Western Canadian crude production is declining due to heavy rain and a power outage at Cenovus Energy's (CVE) oil sand facilities, potentially tightening supplies to the US, Reuters reported Thursday, citing sources and analysts.
The pace of oil sands production has reportedly slowed due to wet weather in northern Alberta.
In Cenovus Energy's Foster Creek and Christina Lake oil sand assets, a power outage last week prompted the company to declare force majeure, sources told Reuters.
Meanwhile, Energy Aspects said the power outage has affected 10% of the company's oil sands production, the news agency said.
Cenovus did not immediately respond to' request for comment.
Western Canadian crude inventories have dropped to their lowest level since 2020, Wood Mackenzie analyst Lee Williams reportedly said, with stocks decreasing by nearly 8 million barrels since the end of February. More than half of this reduction occurred over the past two weeks alone.

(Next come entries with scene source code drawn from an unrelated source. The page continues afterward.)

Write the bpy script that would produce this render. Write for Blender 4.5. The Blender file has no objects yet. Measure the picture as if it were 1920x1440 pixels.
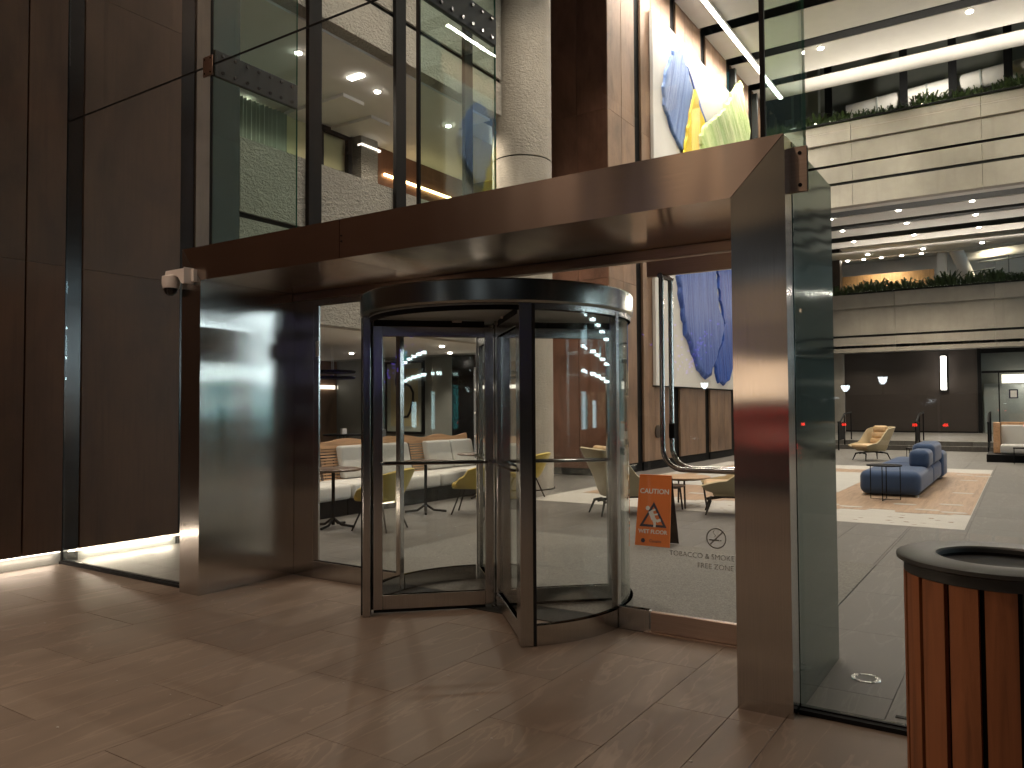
import bpy, bmesh, math, random
from mathutils import Vector, Matrix
random.seed(7)
R = math.radians
SC = bpy.context.scene
COL = SC.collection

# ------------------------------------------------------------------ camera, world, exposure
yaw, pit, rol = R(33.3226), R(1.836), R(-0.304)
f_ = Vector((-math.sin(yaw)*math.cos(pit), math.cos(yaw)*math.cos(pit), math.sin(pit)))
r0 = Vector((math.cos(yaw), math.sin(yaw), 0)); u0 = r0.cross(f_)
rr = r0*math.cos(rol)+u0*math.sin(rol); uu = -r0*math.sin(rol)+u0*math.cos(rol)
cd = bpy.data.cameras.new('camera'); cam = bpy.data.objects.new('camera', cd); COL.objects.link(cam)
cam.matrix_world = Matrix(((rr.x, uu.x, -f_.x, 0), (rr.y, uu.y, -f_.y, 0), (rr.z, uu.z, -f_.z, 1.5), (0, 0, 0, 1)))
cd.sensor_width = 36; cd.lens = 1457.4/1920*36; cd.clip_start = 0.05; cd.clip_end = 400
SC.camera = cam
W = bpy.data.worlds.new('World'); SC.world = W; W.use_nodes = True
wn = W.node_tree; bg = wn.nodes['Background']
sk = wn.nodes.new('ShaderNodeTexSky'); sk.sky_type = 'NISHITA'; sk.sun_disc = False
sk.sun_elevation = R(-4); sk.sun_rotation = R(200)
wn.links.new(sk.outputs[0], bg.inputs[0]); bg.inputs[1].default_value = 0.06
SC.view_settings.view_transform = 'Standard'; SC.view_settings.look = 'None'
SC.view_settings.exposure = 0.2; SC.view_settings.gamma = 1.0
SC.view_settings.use_curve_mapping = False
cy = SC.cycles
cy.use_denoising = True
try: cy.denoiser = 'OPENIMAGEDENOISE'
except Exception: pass
cy.max_bounces = 9; cy.diffuse_bounces = 3; cy.glossy_bounces = 5; cy.transmission_bounces = 4
cy.transparent_max_bounces = 32; cy.sample_clamp_indirect = 6.0; cy.sample_clamp_direct = 0
cy.caustics_reflective = False; cy.caustics_refractive = False

# ------------------------------------------------------------------ materials
def newmat(name):
    m = bpy.data.materials.new(name); m.use_nodes = True
    nt = m.node_tree; p = nt.nodes['Principled BSDF']
    return m, nt, p
def nd(nt, t, **kw):
    n = nt.nodes.new(t)
    for k, v in kw.items(): setattr(n, k, v)
    return n
def coords(nt, scale=(1, 1, 1), rand=False):
    tc = nd(nt, 'ShaderNodeTexCoord'); mp = nd(nt, 'ShaderNodeMapping'); mp.inputs['Scale'].default_value = scale
    nt.links.new(tc.outputs['Object'], mp.inputs['Vector'])
    if rand:
        oi = nd(nt, 'ShaderNodeObjectInfo'); mu = nd(nt, 'ShaderNodeMath', operation='MULTIPLY'); mu.inputs[1].default_value = 57.0
        nt.links.new(oi.outputs['Random'], mu.inputs[0]); nt.links.new(mu.outputs[0], mp.inputs['Location'])
    return mp.outputs[0]
def noise(nt, vec, scale, detail=4, rough=.55, dist=0):
    n = nd(nt, 'ShaderNodeTexNoise'); n.inputs['Scale'].default_value = scale; n.inputs['Detail'].default_value = detail
    n.inputs['Roughness'].default_value = rough; n.inputs['Distortion'].default_value = dist
    nt.links.new(vec, n.inputs['Vector']); return n.outputs['Fac']
def ramp(nt, fac, stops):
    r = nd(nt, 'ShaderNodeValToRGB'); e = r.color_ramp.elements
    while len(e) < len(stops): e.new(.5)
    for i, (p, c) in enumerate(stops):
        e[i].position = p; e[i].color = (*c, 1) if len(c) == 3 else c
    nt.links.new(fac, r.inputs[0]); return r.outputs[0]
def mixc(nt, a, b, fac, mode='MIX'):
    m = nd(nt, 'ShaderNodeMix', data_type='RGBA', blend_type=mode)
    for s, i in ((a, 6), (b, 7), (fac, 0)):
        if hasattr(s, 'links'): nt.links.new(s, m.inputs[i])
        else: m.inputs[i].default_value = s if i == 0 else (*s, 1)
    return m.outputs[2]
def bump(nt, p, fac, strength, dist=.01, prev=None):
    b = nd(nt, 'ShaderNodeBump'); b.inputs['Strength'].default_value = strength; b.inputs['Distance'].default_value = dist
    nt.links.new(fac, b.inputs['Height'])
    if prev is not None: nt.links.new(prev, b.inputs['Normal'])
    nt.links.new(b.outputs[0], p.inputs['Normal']); return b.outputs[0]
def sc3(c, k): return tuple(min(1, x*k) for x in c)
def plain(name, c, rough=.5, metal=0, var=.12, vs=4, bmp=0, bs=60, bd=.002, scale=(1, 1, 1), spec=.5, rand=False):
    m, nt, p = newmat(name); v = coords(nt, scale, rand)
    f = noise(nt, v, vs, 6)
    c0 = ramp(nt, f, [(.3, sc3(c, 1-var)), (.7, sc3(c, 1+var))])
    nt.links.new(c0, p.inputs['Base Color'])
    rr_ = nd(nt, 'ShaderNodeMapRange'); rr_.inputs['To Min'].default_value = max(0, rough-.06); rr_.inputs['To Max'].default_value = min(1, rough+.06)
    nt.links.new(f, rr_.inputs['Value']); nt.links.new(rr_.outputs[0], p.inputs['Roughness'])
    p.inputs['Metallic'].default_value = metal; p.inputs['Specular IOR Level'].default_value = spec
    if bmp: bump(nt, p, noise(nt, v, bs, 5, .6), bmp, bd)
    return m
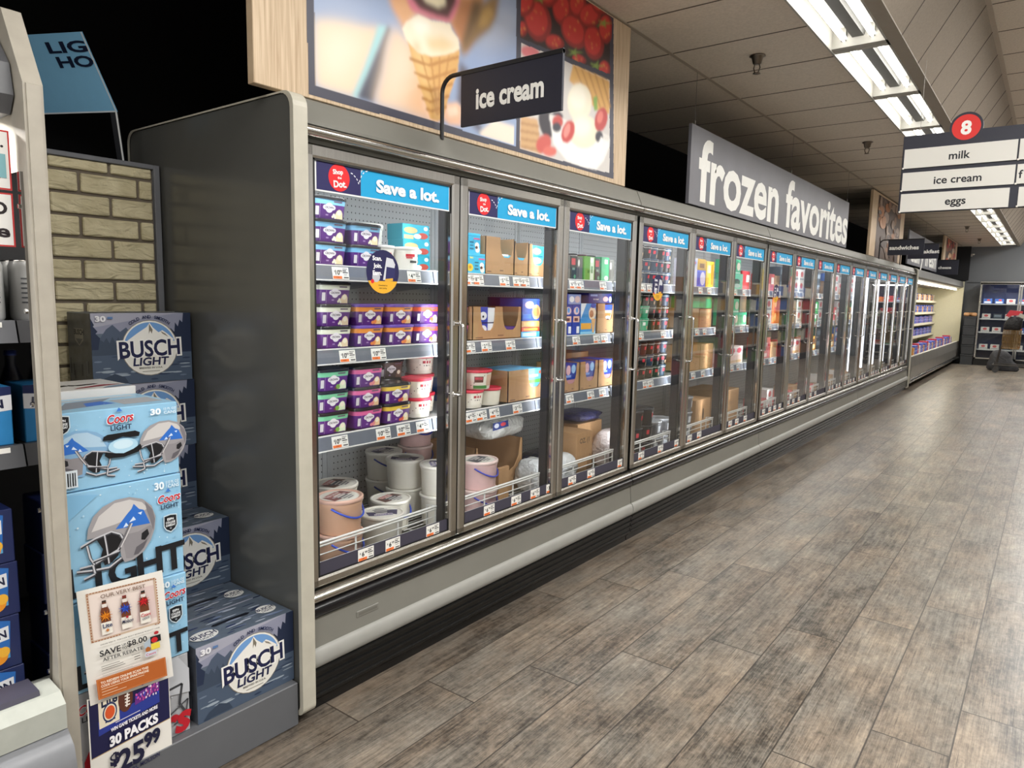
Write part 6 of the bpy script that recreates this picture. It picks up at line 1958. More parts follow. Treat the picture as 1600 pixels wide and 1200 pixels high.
# goods inside the beer cooler, by the mirror steel
NAVYB = mat('beer_carton_navy', '#1f2a58', 0.32, noise=0.06, nscale=12)
mb = MB()  # housings added so that the unseen fill lamps hang from a fixture
W, D, H = 0.26, 0.13, 0.139
mb.box(-D, 0, -W / 2, W / 2, 0, H, NAVYB, 0.002)
F = Fr((0, -W / 2, 0), (0, 1, 0), (0, 0, 1))
mb.draw(F, W, H, [('p', [(0.3, 0.1), (0.9, 0.35), (0.92, 0.9), (0.75, 1.0), (0.3, 0.8)], '#2f6cb8'), ('p', [(0.3, 0.12), (0.9, 0.2), (0.9, 0.4), (0.3, 0.3)], '#58a6dc'),
                  ('p', [(0.2, 0.44), (0.9, 0.56), (0.9, 0.82), (0.2, 0.68)], '#e4e6ea'), ('t', 'BLUE MOON', 0.60, 0.63, 0.15, '#1a2040', {'bold': 0.03, 'maxw': 0.56, 'rot': 0.11}),
                  ('e', 0.80, 0.28, 0.085, 0.17, '#e8932a'), ('e', 0.85, 0.34, 0.05, 0.1, '#f0b43c')])
me = mb.mesh('beer_box')
for i in range(4):
    o = link('beer_box', me, None, (-0.055, YC0 - 0.03 - W / 2 - 0.004 * (i % 2), 0.386 + i * 0.1405))
    tag(o, 'navy beer carton with orange slice, %s of four in the left cooler' % ('lowest', 'second from below', 'third from below', 'topmost')[i], 'beer box', 'navy beer cartons')
mb = MB()  # housings added so that the unseen fill lamps hang from a fixture
mb.box(-0.2, -0.07, -0.12, 0.12, 0, 0.15, mat('carrier_sky_blue', '#2d86c4', 0.35, noise=0.05), 0.002)
F = Fr((-0.07, -0.12, 0), (0, 1, 0), (0, 0, 1))
mb.draw(F, 0.24, 0.15, [('r', 0, 0.82, 1, 1, '#1f2a58'), ('p', [(0, 0.45), (1, 0.6), (1, 0.86), (0, 0.72)], '#e4e6ea'), ('t', 'BLUE MOON', 0.5, 0.66, 0.15, '#1a2040', {'bold': 0.03, 'maxw': 0.85, 'rot': 0.09}), ('e', 0.7, 0.2, 0.12, 0.2, '#e8932a'), ('t', 'BELGIAN WHITE', 0.5, 0.33, 0.08, '#dfe8f0', {'maxw': 0.6})])
F = Fr((-0.2, 0.12, 0), (-1, 0, 0), (0, 0, 1))
solo_loc = (0, YC0 - 0.135, 1.108)
o = link('bottle_carrier', mb.mesh('bottle_carrier'), None, solo_loc)
tag(o, 'sky blue bottle carrier on the lower shelf of the left cooler', 'bottle carrier')
BG = mat('bottle_dark_glass', '#1a1d30', 0.12, noise=0.1)
mb = MB()  # housings added so that the unseen fill lamps hang from a fixture
mb.lathe([(0.03, 0), (0.03, 0.13), (0.026, 0.15), (0.013, 0.19), (0.012, 0.225)], BG, 16)
bm_ = mb.mesh('beer_bottle')
mb = MB()  # housings added so that the unseen fill lamps hang from a fixture
mb.lathe([(0.0305, 0.05), (0.0305, 0.11)], mat('bottle_label_blue', '#2f6cc0', 0.4), 16, cap0=False, cap1=False)
lm_ = mb.mesh('label')
mb = MB()  # housings added so that the unseen fill lamps hang from a fixture
mb.lathe([(0.0145, 0.215), (0.0145, 0.227), (0.012, 0.229)], mat('bottle_cap_blue', '#3a4a8a', 0.3, 0.5), 14)
cm_ = mb.mesh('cap')
for i in range(3):
    o = link('beer_bottle', bm_, None, (-0.24, YC0 - 0.045 - 0.066 * i, 1.108))
    tag(o, 'dark beer bottle with blue label, %s from the mirror steel, left cooler' % ORD[i], 'bottle', 'dark beer bottles')
    link('label', lm_, o)
    link('cap', cm_, o)
mb = MB()  # housings added so that the unseen fill lamps hang from a fixture
CANW = mat('can_white', '#d6d8d8', 0.3, 0.3, noise=0.05)
mb.lathe([(0.024, 0), (0.029, 0.008), (0.029, 0.138), (0.024, 0.15)], CANW, 18)
for i in range(6):
    F = Fr((0.0295, -0.012, 0.045 + 0.012 * i), (0, 1, 0), (0, 0, 1))
    mb.draw(F, 0.024, 0.006, [('r', 0, 0, 1, 0.6, '#55595e')], h0=0.0006)
cn_ = mb.mesh('drink_can')
mb = MB()  # housings added so that the unseen fill lamps hang from a fixture
mb.lathe([(0.0235, 0.149), (0.0245, 0.153), (0.022, 0.151)], CHROME, 18)
tp_ = mb.mesh('can_lid')
for j in range(2):
    for i in range(4):
        o = link('drink_can', cn_, None, (-0.095 - 0.06 * j, YC0 - 0.037 - 0.06 * i, 1.423))
        tag(o, 'white drink can, %s row, %s from the mirror steel, left cooler' % (('front', 'rear')[j], ORD[i]), 'can', 'white drink cans')
        link('can_lid', tp_, o)
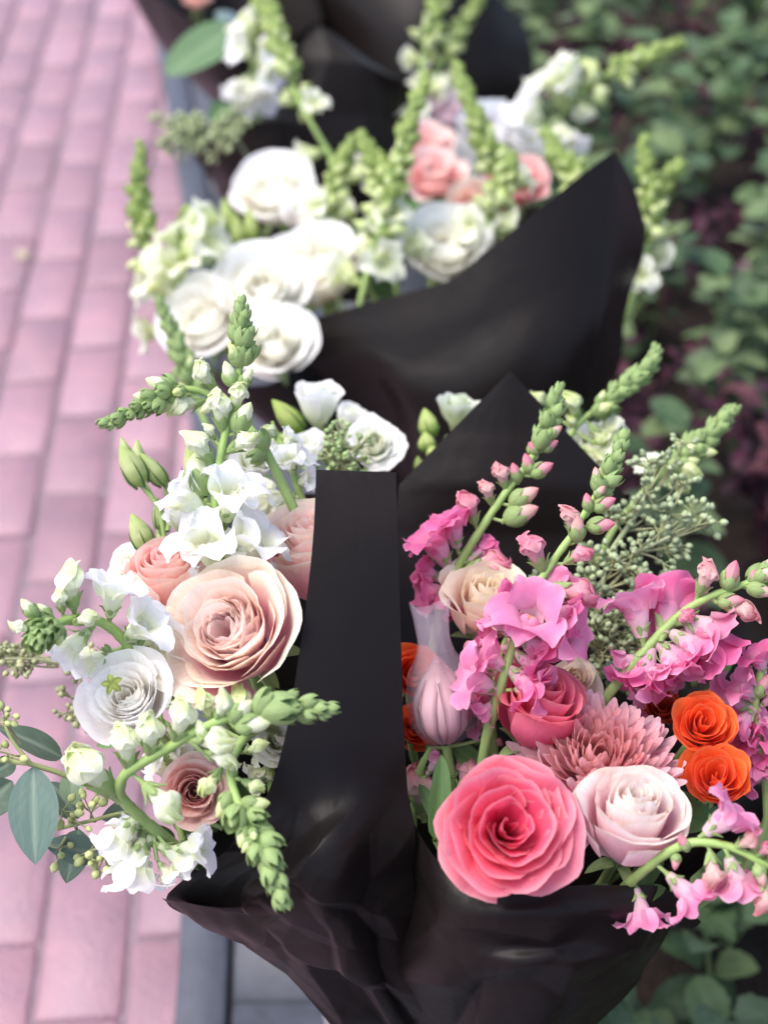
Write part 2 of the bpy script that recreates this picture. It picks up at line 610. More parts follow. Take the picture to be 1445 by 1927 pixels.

Declining Canadian crude output could decrease flows to storage tanks at Cushing, Oklahoma, and to refineries in the US Midwest and Gulf Coast, the news agency said. Midwest refiners typically process oil sands crude and heavily rely on Canadian oil, having no access to waterborne crude.
US crude inventories, including strategic petroleum reserves, have dropped to 775.7 mmbbls in the week ended June 5, from 854.7 mmbbls in late February before the US-Iran war began, data from the Energy Information Administration showed.
In Cushing, data showed crude stocks recently fell to 21.6 mmbbls from 26.5 mmbbls in late February. Inventories could drop to their operational minimum, according to sources cited by Reuters.
In Asia, some buyers have turned to Canada for alternative supplies following the closure of the Strait of Hormuz.
Canada's Trans Mountain pipeline, which transports oil to the Pacific coast for export, is reportedly running at full capacity for the first time since the completion of a major expansion two years ago.
Amid tightening supply and demand balance, Canadian heavy crude prices have recently surged, with Western Canada Select's discount to North American benchmark West Texas Intermediate narrowing by about $4 per barrel since the end of May, according to the news agency.